Maxwell House coffee, a 133-year-old brand, recently launched a marketing campaign rebranding themselves as “Maxwell Apartment Coffee”.
“Maxwell House? In this economy?” a narrator asks in a video ad, promising that Maxwell Apartment is “the same affordable coffee you love, now with an even more affordable name”.
The company is also offering a year’s supply of its coffee for “under $40” on Amazon, though supplies of this “12-month lease” of pre-ground coffee are apparently limited.
Last year, the median age of first-time homebuyers in the US hit an all-time high of 38, according to statistics from the National Association of Realtors (NAR). In 1981, when the association first began tracking homebuyer characteristics, the median age of a first-time homebuyer was 29.
The proportion of homes being sold to first-time buyers also hit a record low last year, with those buyers only making up 24% of the market, compared with 44% in 1981, according to NAR.
“First-time buyers face high home prices, high mortgage interest rates and limited inventory, making them a decade older with significantly higher incomes than previous generations of buyers,” Jessica Lautz, NAR deputy chief economist and vice-president of research, said in a statement about the data last year.

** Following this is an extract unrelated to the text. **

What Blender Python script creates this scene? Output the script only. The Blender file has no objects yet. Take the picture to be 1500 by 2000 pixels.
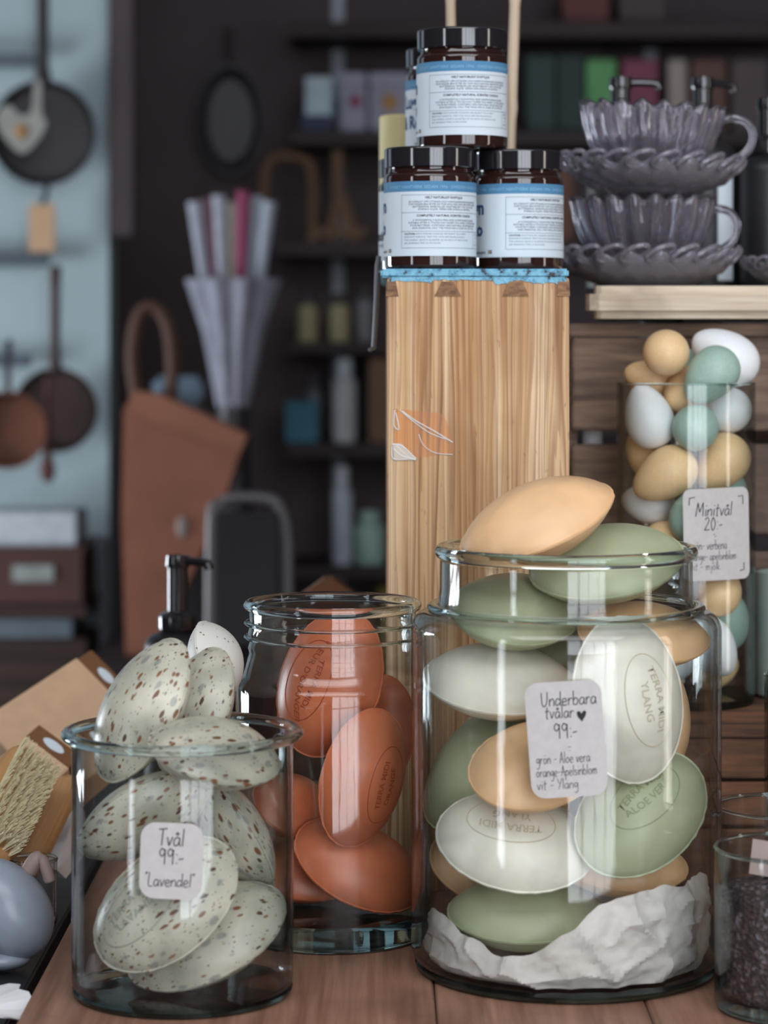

Fewer than 16% of homes for sale in the US in 2023 were affordable for the typical household – the lowest share on record, according to statistics from Redfin, a digital real estate brokerage. While housing affordability increased slightly in 2024, the improvement was marginal, according to the company’s data.
First introduced in 1892, Maxwell House coffee has seen several notable marketing efforts over its 133 years, from a pricey early campaign to expand the brand from the south to New York City, to midcentury television ads that touted that it “tastes as good as it smells” and 1970s ads with its most famous slogan, “Good to the last drop”.
In the 1930s, the company introduced a free “Maxwell House Haggadah”, a printed guide for the seder dinner on the the Jewish holiday of Passover. The Maxwell Haggadah tradition continued for decades, reportedly making the brand “the coffee of choice for Jewish households around New York City”, and even showing up at Barack Obama’s first White House Passover dinner in 2009, art historian Kerri Steinberg wrote in 2022.
The new “Maxwell Apartment” advertising campaign is a “tongue-in-cheek” effort designed by by Rethink, a New York-based advertising agency, with the goal of helping the brand “strengthen its connection among coffee-loving renters – a growing population across the country”, according to Little Black Book, a marketing industry publication.
While Maxwell’s bargain “yearlong lease” of tinned coffee was not available at publication time, the coffee company said in a statement that its “year-long supply of coffee will come with an official Maxwell Apartment ‘lease’ to sign”.